Jarosław Kaczyński i Zbigniew Ziobro doskonale wiedzą, że są sobie nawzajem bardzo potrzebni. Mimo to wszystko wskazuje na to, że pójdą osobnymi drogami – pisze publicysta „Rzeczpospolitej”.
11 października, konferencja prasowa Jarosława Kaczyńskiego. Jest wtorkowe przedpołudnie, dwa dni po przegranych przez PiS wyborach. Państwowa Komisja Wyborcza podała już wyniki z niemal wszystkich okręgów.
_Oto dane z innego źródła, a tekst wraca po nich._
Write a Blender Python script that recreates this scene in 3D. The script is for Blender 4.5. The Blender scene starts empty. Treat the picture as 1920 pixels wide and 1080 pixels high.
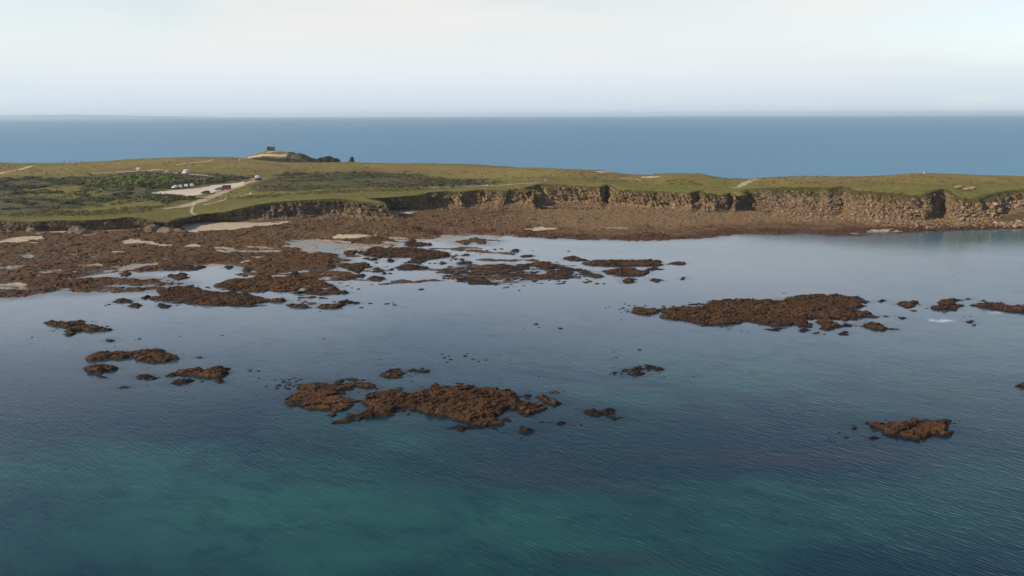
import bpy, bmesh, math, random
import numpy as np
from mathutils import Vector, Matrix

random.seed(7)
rng = np.random.default_rng(7)
scene = bpy.context.scene
R = math.radians

# ------------------------------------------------------------------ camera
CAM_H = 45.0
FOC = 1478.0                       # focal length in pixels of a 1920 px wide frame
PITCH = math.atan((540 - 215.5) / FOC)
ROLL = R(-0.12)
cam_d = bpy.data.cameras.new('camera')
cam = bpy.data.objects.new('camera', cam_d)
scene.collection.objects.link(cam)
cam_d.sensor_width = 36.0
cam_d.lens = 36.0 * FOC / 1920.0
cam_d.clip_start = 1.0
cam_d.clip_end = 90000.0
CM = Matrix.Rotation(math.pi / 2 - PITCH, 3, 'X') @ Matrix.Rotation(ROLL, 3, 'Z')
cam.matrix_world = Matrix.Translation((0, 0, CAM_H)) @ CM.to_4x4()
scene.camera = cam
scene.render.resolution_x = 1024
scene.render.resolution_y = 576

# ------------------------------------------------------------------ light
SUN_EL = R(27)
SUN_DIR = Vector((-0.965, -0.26, 0)).normalized() * math.cos(SUN_EL) + Vector((0, 0, math.sin(SUN_EL)))
sun_d = bpy.data.lights.new('sun', 'SUN')
sun_d.energy = 4.4
sun_d.angle = R(0.5)
sun_d.color = (1.0, 0.87, 0.70)
sun = bpy.data.objects.new('sun', sun_d)
scene.collection.objects.link(sun)
sun.rotation_euler = SUN_DIR.to_track_quat('Z', 'Y').to_euler()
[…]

Sytuacja jest jasna – szósta kolejna klęska największej partii opozycyjnej. Niespełna 30 proc. poparcia to za mało, by odsunąć PO od władzy. Co gorsza, wiadomo także, że w liczbach bezwzględnych Prawo i Sprawiedliwość zdobyło mniej głosów niż w roku 2007.
Zmęczony prezes PiS odpowiada na pytania dziennikarzy, z trudem kryjąc irytację. „Prędzej czy później zwyciężymy, bo po prostu mamy rację” – mówił dwa dni wcześniej, wieczorem w sztabie wyborczym PiS, kiedy ogłoszono niekorzystne dla jego partii wyniki exit polls. Komentatorzy w studiach telewizyjnych od razu jednak zaczęli przypominać, że w 2008 r. Kaczyński deklarował: „jeśli w 2011 roku wyborów nie wygramy, to pozostawię miejsce innym. Pewnie młodszym. Oni będą dalej to prowadzili”.
Teraz pytanie o tę deklarację powraca. Prezes PiS tłumaczy, że zmienił zdanie i do Sulejówka się nie wybiera. Dlaczego? „Znaczną rolę odgrywała katastrofa smoleńska i to, co się działo po niej” – mówi. Aż wreszcie wypala: „To mnie witają «Jarosław, Polskę zbaw»”.
Drogi Panie Jarosławie!
Szef PiS zaczął wierzyć ulicy, słuchać tłumów, lubić publiczne wystąpienia. Tej zmiany nie przewidział nikt. Zdumieni są nawet niektórzy wieloletni współpracownicy Kaczyńskiego. Nie chodzi tylko o rytualne przemarsze dziesiątego dnia każdego miesiąca, upamiętniające na Krakowskim Przedmieściu w Warszawie ofiary smoleńskiej tragedii. Rzecz jest głębsza.
Jesienią 2010 roku jeden z polityków PiS opowiadał mi, jak bardzo zaskoczyło go to, co działo się podczas kampanii prezydenckiej (był zresztą jednym z jej wielu współtwórców). – Jarosław po raz pierwszy od bardzo dawna poczuł, że ludzie są z nim – opowiadał mój rozmówca. – Na początku to go peszyło, ale potem wyglądało na to, że zmienia się w innego człowieka: uśmiechał się, rozmawiał z ludźmi, czuł w nich siłę, która może mu pomóc, która może go ponieść.
Kiedy rozpoczął się ten proces? Kiedy to gabinetowy polityk, który zawsze lepiej czuł się wśród profesorów, historyków, prawników, odkrył, że może być trybunem ludu? Gdy pod Pałacem Prezydenckim zaczęły gromadzić się tłumy i zapłonęło morze zniczy? Gdy setki tysięcy warszawiaków witały w żałobnym szpalerze trumny Marii i Lecha Kaczyńskich?
– To był pogrzeb pary prezydenckiej w Krakowie (18 kwietnia – red.) – wskazuje bez wahania mój rozmówca. – Te kwiaty rzucane nie tylko na lawetę, ale także pod nogi Jarosława. On wiedział, że są także dla niego. Ci płaczący ludzie, te wezwania, żeby się nie poddawał.
Kropkę nad i postawił Jarosław Marek Rymkiewicz w przesłanym do „Rzeczpospolitej” i adresowanym do prezesa PiS wierszu (ukazał się 20 kwietnia 2010 r.). Prócz ostrych słów o podzielonej Polsce padającej ofiarą łajdaków i złodziei był w nim i apel: „Pan musi coś zrobić w tej sprawie/Niech się Pan trzyma – Drogi Panie Jarosławie”.